ISO/IEC 19784 (Parts 1, 2, 4), Information technology – Biometric application programming interface
Authors’ note: we need to study these standards in more details in order to identify their relevance to this Best Practices.

  • Part 1: BioAPI specification (ISO/IEC 19784-1:2006)
    Note: Back in 2003, when Optimum Biometric Labs initiated its work with BPM, it defined all biometric-related components (and any related subsystem component) as Units. Incidentally, this is exactly how Units (BioAPI Units) are defined in this standard (hardware or software or a combination of both e.g. Sensor, Archive, Matching algorithm, Processing algorithm). This notion helps to make this Best Practices more familiar to users and system integrators as BioAPI is commonly used in the industry.

ISO/IEC DIS 2382-37 Information technology — Vocabulary — Part 37: Harmonized biometric vocabulary (ISO/IEC DIS 2382-37, Target publication date: 2013-01-24)
Note: when published, this standard should be relevant with regards to the Terms and Definitions within its scope.

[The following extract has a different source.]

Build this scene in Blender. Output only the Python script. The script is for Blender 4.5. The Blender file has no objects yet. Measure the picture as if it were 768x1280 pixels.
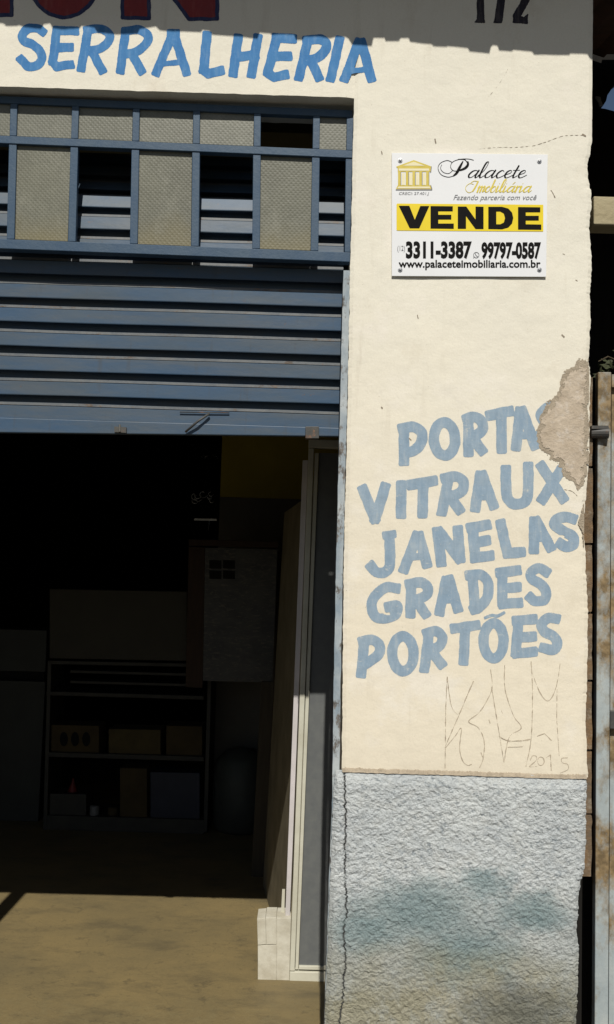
import bpy, math, random
import numpy as np
from mathutils import Vector, Matrix, noise
random.seed(7)
C = bpy.context.scene.collection
SC = bpy.context.scene

# ------------------------------------------------------------------ camera
F = 1229.0                      # focal length in photo pixels (768 x 1280)
CAM = Vector((0.0, -3.55, 1.767))
PITCH, ROLL = math.radians(4.4), math.radians(1.75)
cd = bpy.data.cameras.new('camera'); cam = bpy.data.objects.new('camera', cd); C.objects.link(cam)
cd.sensor_fit = 'VERTICAL'; cd.sensor_height = 24.0; cd.sensor_width = 24.0
cd.lens = 24.0 * F / 1280.0
cd.clip_start = 0.05; cd.clip_end = 3000
MR = Matrix.Rotation(math.pi/2 + PITCH, 3, 'X') @ Matrix.Rotation(ROLL, 3, 'Z')
cam.matrix_world = Matrix.Translation(CAM) @ MR.to_4x4()
SC.camera = cam

# ------------------------------------------------------------------ sky, sun, exposure
SUN_EL = math.radians(48.6)
TAN = math.tan(SUN_EL)
w = bpy.data.worlds.new('World'); SC.world = w; w.use_nodes = True
nt = w.node_tree; nt.nodes.clear()
sky = nt.nodes.new('ShaderNodeTexSky'); sky.sky_type = 'NISHITA'; sky.sun_disc = False
sky.sun_elevation = SUN_EL; sky.sun_rotation = math.radians(180)
bg = nt.nodes.new('ShaderNodeBackground'); bg.inputs['Strength'].default_value = 0.05
wo = nt.nodes.new('ShaderNodeOutputWorld')
nt.links.new(sky.outputs[0], bg.inputs[0]); nt.links.new(bg.outputs[0], wo.inputs[0])
sd = bpy.data.lights.new('sun', 'SUN'); sun = bpy.data.objects.new('sun', sd); C.objects.link(sun)
sd.energy = 5.0; sd.angle = math.radians(0.5); sd.color = (1.0, 0.965, 0.89)
sun.location = (0, -6, 8); sun.rotation_euler = (math.pi/2 - SUN_EL, 0, 0)
SC.view_settings.view_transform = 'Standard'; SC.view_settings.look = 'None'
SC.view_settings.exposure = -0.12; SC.view_settings.gamma = 1.0
SC.view_settings.use_curve_mapping = False

# ------------------------------------------------------------------ helpers: photo pixel -> point on a real plane
MRn = np.array(MR)
def P(px, py, Y=0.0):
    d = MR @ Vector(((px-384)/F, -(py-640)/F, -1.0))
    return CAM + d * ((Y-CAM.y)/d.y)
def PZ(px, py, z=0.0):
    d = MR @ Vector(((px-384)/F, -(py-640)/F, -1.0))
    return CAM + d * ((z-CAM.z)/d.z)

def tag(o, label=None, cat=None, group=None, kind=None):
    if label: o['label'] = label
    if cat: o['category'] = cat
    if group: o['group'] = group
    if kind: o['kind'] = kind
    return o
def wl(o):
    v = Vector((0, 0, 0))
    while o is not None:
        v += o.location; o = o.parent
    return v
def thing(name, loc, label, cat, group=None):
    o = bpy.data.objects.new(name, None); C.objects.link(o); o.location = loc
    o.empty_display_size = 0.1
    return tag(o, label, cat, group)
def build(name, V, Fc, mat, parent=None, smooth=False, bevel=0.0):
    V = [Vector(v) for v in V]
    if parent is None:
        xs = [v.x for v in V]; ys = [v.y for v in V]; zs = [v.z for v in V]
        org = Vector(((min(xs)+max(xs))/2, (min(ys)+max(ys))/2, min(zs)))
    else:
        org = wl(parent)
    me = bpy.data.meshes.new(name)
    me.from_pydata([tuple(v-org) for v in V], [], Fc); me.update()
    if smooth: me.polygons.foreach_set('use_smooth', [True]*len(me.polygons))
    me.materials.append(mat)
    o = bpy.data.objects.new(name, me); C.objects.link(o)
    if parent is None: o.location = org
    else: o.parent = parent
    if bevel:
        b = o.modifiers.new('bevel', 'BEVEL'); b.width = bevel; b.segments = 2; b.limit_method = 'ANGLE'
    return o

class MB:
    def __init__(s): s.v = []; s.f = []
    def add(s, V, Fc):
        n = len(s.v); s.v += [Vector(v) for v in V]; s.f += [tuple(i+n for i in f) for f in Fc]; return s
    def box(s, x0, x1, y0, y1, z0, z1):
        V = [(x0,y0,z0),(x1,y0,z0),(x1,y1,z0),(x0,y1,z0),(x0,y0,z1),(x1,y0,z1),(x1,y1,z1),(x0,y1,z1)]
        return s.add(V, [(0,3,2,1),(4,5,6,7),(0,1,5,4),(1,2,6,5),(2,3,7,6),(3,0,4,7)])
    def qbox(s, quad, Y0, Y1):
        """quad: 4 photo pixels TL,TR,BR,BL on the plane Y0, extruded straight back to Y1"""
        a = [P(x, y, Y0) for x, y in quad]
        b = [Vector((v.x, Y1, v.z)) for v in a]
        return s.add(a+b, [(3,2,1,0),(4,5,6,7),(0,1,5,4),(1,2,6,5),(2,3,7,6),(3,0,4,7)])
    def prism(s, pts, Y0, Y1):
        """outline in photo pixels at plane Y0, real thickness to Y1"""
        n = len(pts); a = [P(x, y, Y0) for x, y in pts]; b = [Vector((v.x, Y1, v.z)) for v in a]
        return s.add(a+b, [tuple(range(n-1,-1,-1)), tuple(range(n,2*n))]+[(i,(i+1)%n,(i+1)%n+n,i+n) for i in range(n)])
    def tube(s, pts, r, n=10, cap=True):
        pts = [Vector(p) for p in pts]; V = []; Fc = []
        for i, p in enumerate(pts):
            t = (pts[min(i+1,len(pts)-1)] - pts[max(i-1,0)]).normalized()
            u = t.orthogonal().normalized() if i == 0 else (u - t*u.dot(t)).normalized()
            vv = t.cross(u); rr = r[i] if isinstance(r, (list, tuple)) else r
            V += [p + (u*math.cos(2*math.pi*k/n) + vv*math.sin(2*math.pi*k/n))*rr for k in range(n)]
        for i in range(len(pts)-1):
            for k in range(n):
                Fc.append((i*n+k, i*n+(k+1)%n, (i+1)*n+(k+1)%n, (i+1)*n+k))
        if cap: Fc += [tuple(range(n-1,-1,-1)), tuple((len(pts)-1)*n+k for k in range(n))]
        return s.add(V, Fc)
    def lathe(s, prof, c, n=24):
        V = []; Fc = []
        for r, z in prof:
            V += [(c[0]+r*math.cos(2*math.pi*k/n), c[1]+r*math.sin(2*math.pi*k/n), c[2]+z) for k in range(n)]
        for i in range(len(prof)-1):
            for k in range(n):
                Fc.append((i*n+k, i*n+(k+1)%n, (i+1)*n+(k+1)%n, (i+1)*n+k))
        return s.add(V, Fc)
    def out(s, name, mat, parent=None, smooth=False, bevel=0.0):
        return build(name, s.v, s.f, mat, parent, smooth, bevel)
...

SP 500-288 – Rev 0 – Draft 2 (WS-BD is a specification describing how to expose a biometric sensor to various clients via web services.)
Note: Back in 2003, when Optimum Biometric Labs initiated its work with BPM, it chose to base the interface of its BPM tool on Web Services; predicting that biometrics devices and services will eventually choose the standard as interface. Three years later, in 2006, NIST initiated the Biometric Web Services (BWS) project. Thus, this standard initiative is an invaluable support for this Best Practices as web services (WSDL) is also the interface (API) between the biometric system and Biometrics Performance Monitoring, BPM, tool.